Peningkatan pendapatan ini disinyalir karena peningkatan kualitas tembakau Deli, setelah dilakukan pemangkasan jumlah kebun, yang awalnya 12 menjadi 6 pada tahun 2007. Perlu diketahui, kebun tembakau pada tahun 1889 berjumlah 170 kebun.
Tembakau Deli pada awal abad ke-19 merupakan primadona hasil perkebunan di wilayah Hindia Belanda, sehingga mengangkat nama Tanah Deli di kancah perdagangan dunia. Namun, sayangnya kian tahun jumlah kebun tembakau Deli kian menurun, hingga tergeser dengan komoditas lainnya, yaitu kelapa sawit.
Abdul Rauf menyebutkan setelah Perang Dunia II kebun tembakau Deli masih tersisa 30 kebun (1949). Tiga tahun berikutnya tinggal 25 kebun, hingga pada tahun 2007 yang lalu tersisa 6 kebun saja.

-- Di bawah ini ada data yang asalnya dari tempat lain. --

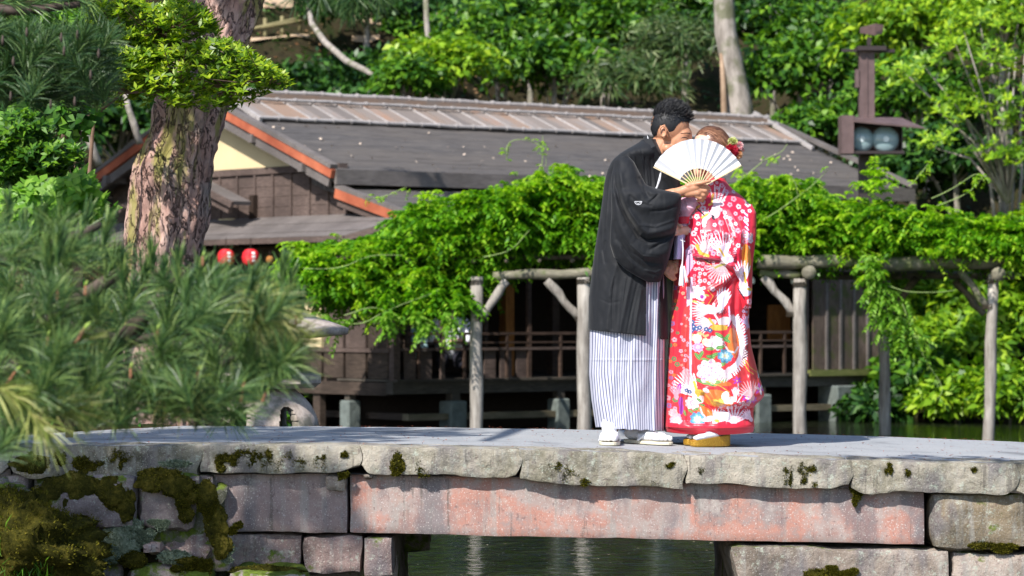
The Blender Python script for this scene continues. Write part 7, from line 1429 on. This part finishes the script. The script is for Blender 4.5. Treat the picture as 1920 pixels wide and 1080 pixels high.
# lilac under-sleeve, cord and tassels
mLil = plain('lilac_silk', (.55, .47, .72), .6, .3, .1, 20); cloth('under_sleeve', [(392, 1272, 1292, 15.9, .05), (420, 1266, 1290, 15.9, .05), (450, 1262, 1282, 15.89, .045), (487, 1260, 1276, 15.88, .035)], mLil, BRD, BB, [([(1268, 440), (1266, 487)], 2, .004)], 40, 50, 2.2, 16)
cloth('inner_collar', [(372, 1276, 1300, 15.88, .02), (380, 1272, 1306, 15.86, .03), (395, 1270, 1300, 15.86, .03), (408, 1272, 1290, 15.87, .02)], plain('layered_collar', (.6, .35, .45), .6, .3, .5, 14), BRD, BB, [([(1280, 375), (1286, 390), (1300, 394)], 2, .006)], 40, 30, 2.2, 16)
cloth('inner_red_cuff', [(408, 1267, 1290, 15.84, .03), (421, 1266, 1288, 15.84, .03)], plain('red_cuff', (.5, .01, .03), .6), BRD, BB, [], 30, 14, 2.2, 12)
m = MB(); m.tube([q(x, y, 15.76) - BB for x, y in ((1275, 452), (1276, 470), (1275, 490), (1274, 500))], [.003, .0035, .003, .004], 7); m.tube([q(x, y, 15.765) - BB for x, y in ((1271, 452), (1280, 455), (1275, 449), (1275, 458))], .0025, 6); m.build('cord', mWhite, BRD)
for (x0, y0, x1, y1, w) in ((1274, 497, 1273, 536, 4.5), (1278, 500, 1283, 528, 2.2)):
    m = MB(); rr = random.Random(int(x1))
    m.tube([q(x0, y0, 15.76) - BB, q(x0 + (x1 - x0) * .25, y0 + 8, 15.76) - BB, q(x1, y1, 15.76) - BB], [.004, w * KP * .8, w * KP], 12)
    for k in range(26): a2 = rr.uniform(0, 6.28); o_ = Vector((math.cos(a2), math.sin(a2), 0)) * w * KP * rr.uniform(.7, 1.15); m.tube([q(x0, y0 + 6, 15.76) - BB + o_ * .5, q(x1, y1 + rr.uniform(-3, 3), 15.76) - BB + o_], .0012, 4)
    m.build('tassel', mWhite, BRD)['kind'] = 'stuff'
# sandals
b = NB('gold_brocade'); v = b.coord('Object'); w = b.new('TexVoronoi'); w.inputs['Scale'].default_value = 160; b.L(v, w.inputs[0]); b.base(b.ramp(w.outputs[0], [(.1, (.6, .36, .04)), (.5, (.42, .22, .02))])); b.rough(.35, .6); b.p.inputs['Metallic'].default_value = .45; b.bump(w.outputs[0], .002); mGold = b.m
s1h, s1t = gz_(g3(1364, 829, 15.86)), gz_(g3(1290, 831, 15.72)); sole('sandal_sole', s1h, s1t, .085, .03, mGold, BRD, BB, .03); s2h, s2t = gz_(g3(1350, 826, 15.98)), gz_(g3(1281, 828, 15.84)); sole('sandal_sole', s2h, s2t, .085, .03, mGold, BRD, BB, .03)
foot('tabi_sock', s1h + Vector((-.01, 0, .05)), s1t + Vector((.012, 0, .028)), .075, .05, mWhite, BRD, BB, g3(1352, 795, 15.9)); foot('tabi_sock', s2h + Vector((-.01, 0, .05)), s2t + Vector((.012, 0, .028)), .075, .05, mWhite, BRD, BB, g3(1340, 795, 16.0))
cloth('under_hem', [(790, 1262, 1404, 16.0, .17), (812, 1290, 1394, 15.98, .13)], mWhite, BRD, BB, [], 60, 20, 2.3, 20)
# ---------------------------------------------------------------- people sitting inside the tea house
mDarkCl = plain('dark_cloth', (.02, .02, .03), .8, .2)
def sitter(px, py, Y, mat, lab, sc, facing, hairc):
    K2 = Y / FPX; T = thing('person', lab, 'person', P(px, py + 100, Y)); o_ = T.location
    def w(dx, dy, dz=0): return P(px, py, Y) + Vector((dx, dz, -dy)) * sc
    S = [ell_(w(0, -.28, -.02), (.08, .09, .11), None), ell_(w(.0, -.24, -.07), (.06, .06, .08), None), cap_(w(0, -.16), w(0, -.08), .05, .06)]
    T2 = [ell_(w(0, .18), (.2, .13, .26), None), cap_(w(-.15, .0), w(.15, .0), .075, .075)]
    A = [cap_(w(-.2, .02), w(-.26, .22, -.05), .055, .045), cap_(w(.2, .02), w(.22, .22, -.06), .055, .045)]
    Hn = [cap_(w(-.26, .22, -.05), w(-.12, .24, -.2), .038, .03), cap_(w(.22, .22, -.06), w(.02, .24, -.2), .038, .03), ell_(w(-.1, .24, -.2), (.035, .04, .025), None), ell_(w(0, .24, -.21), (.035, .04, .025), None)]
    for sx_ in (-.1, 0):
        for f in (-.02, 0, .02): Hn.append(cap_(w(sx_ + f, .24, -.22), w(sx_ + f, .27, -.25), .009, .008, 6, 8))
    L_ = [cap_(w(-.08, .42), w(-.12, .52, -.2), .07, .05), cap_(w(.08, .42), w(.12, .52, -.2), .07, .05), cap_(w(-.12, .53, -.2), w(-.08, .53, .2), .045, .04), cap_(w(.12, .53, -.2), w(.08, .53, .2), .045, .04)]
    fuse('body', S + T2 + A + Hn + L_, mSkinF, T, .014, 2, o_)
    grow = [ell_(w(0, .19), (.215, .145, .27), None), cap_(w(-.16, .0), w(.16, .0), .09, .09), cap_(w(-.2, .02), w(-.255, .22, -.08), .07, .062), cap_(w(.2, .02), w(.218, .22, -.1), .07, .062)]
    fuse('shirt', grow, mat, T, .014, 2, o_); fuse('trousers', [cap_(w(-.09, .4), w(-.13, .53, -.22), .09, .065), cap_(w(.09, .4), w(.13, .53, -.22), .09, .065), cap_(w(-.13, .54, -.22), w(-.08, .54, .2), .06, .055), cap_(w(.13, .54, -.22), w(.08, .54, .2), .06, .055)], mDarkCl, T, .014, 2, o_); fuse('hair', [ell_(w(0, -.31, .015), (.09, .1, .105), None)], hairc, T, .012, 2, o_)
    return T
def sy(px): a_ = aof(px, .34); return hw(a_, .34, 0).y
sitter(845, 607, sy(845), plain('white_shirt', (.75, .77, .85), .8, .2, .05, 4), 'person in a white shirt sitting behind the tea house railing', .95, 0, mHairB)
sitter(768, 628, sy(768), plain('pale_blue_shirt', (.33, .5, .55), .8, .2, .05, 4), 'person in a pale blue shirt sitting behind the tea house rail near the corner post', .8, 0, mHairB)
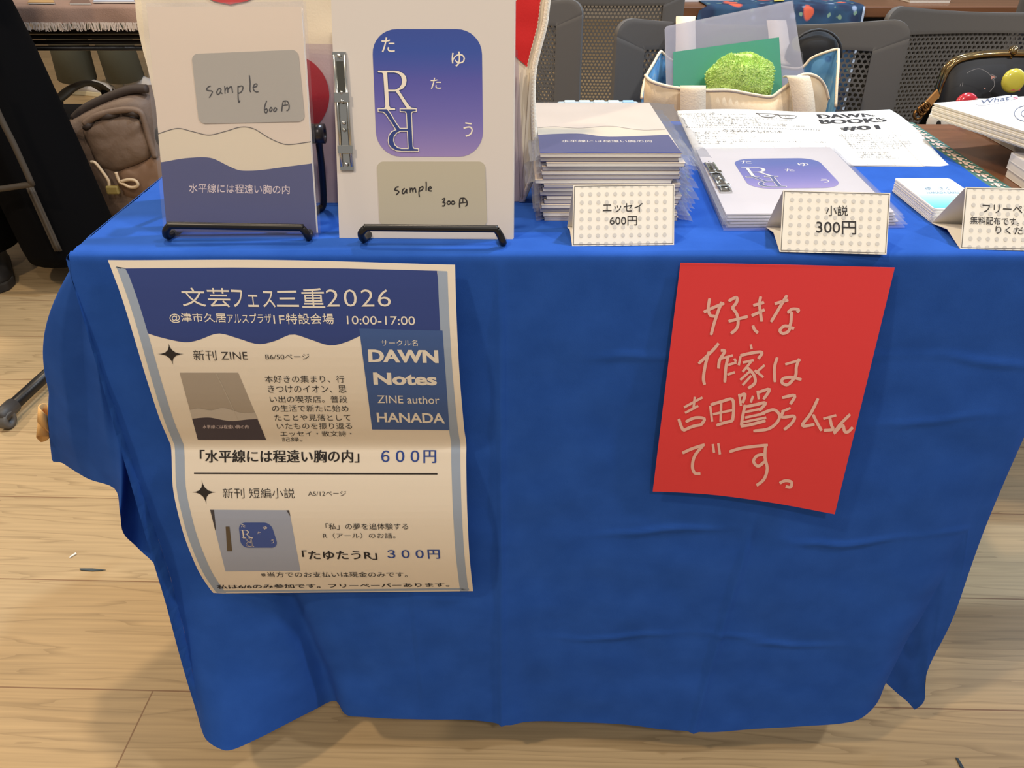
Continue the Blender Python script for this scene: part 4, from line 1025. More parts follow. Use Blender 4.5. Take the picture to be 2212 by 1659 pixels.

Keenam kebun yang masih tersisa itu antara lain Kebun Sampali (1.584 ha), Helvetia (1.008 ha), Buluh Cina (1.200 ha), Tandem (720 ha), Klambir Lima (720 ha), dan Klumpang (1.728 ha).
Bergesernya komoditi perkebunan yang terjadi di Sumatera Utara, akibat kelatahan secara emosional yang dilakukan oleh pemilik perkebunan. Akibatnya, perwilayahan komoditi sesuai dengan kondisi lingkungannya akan susah dilakukan, demikian papar Rauf saat berdiskusi dengan Tim Ekspedisi Geografi Indonesia VI (19 Mei 2009).
Kondisi inilah yang dialami oleh Tembakau Deli, yang lambat laun semakin terdesak oleh Kelapa Sawit karena memiliki nilai ekonomi lebih tinggi di pasar dunia. Jika tanpa suatu usaha yang maksimal dari pemerintah dan perguruan tinggi untuk meningkatkan kualitas dan kuantitas Tembakau Deli, maka bahan cerutu tiper Eropa ini hanya menyisakan legenda, seperti bangsal-bangsal yang ditemui oleh Tim EGI VI di sepanjang jalan raya Stabat-Pangkalan Brandan, yaitu Kebun Kuala Begumit.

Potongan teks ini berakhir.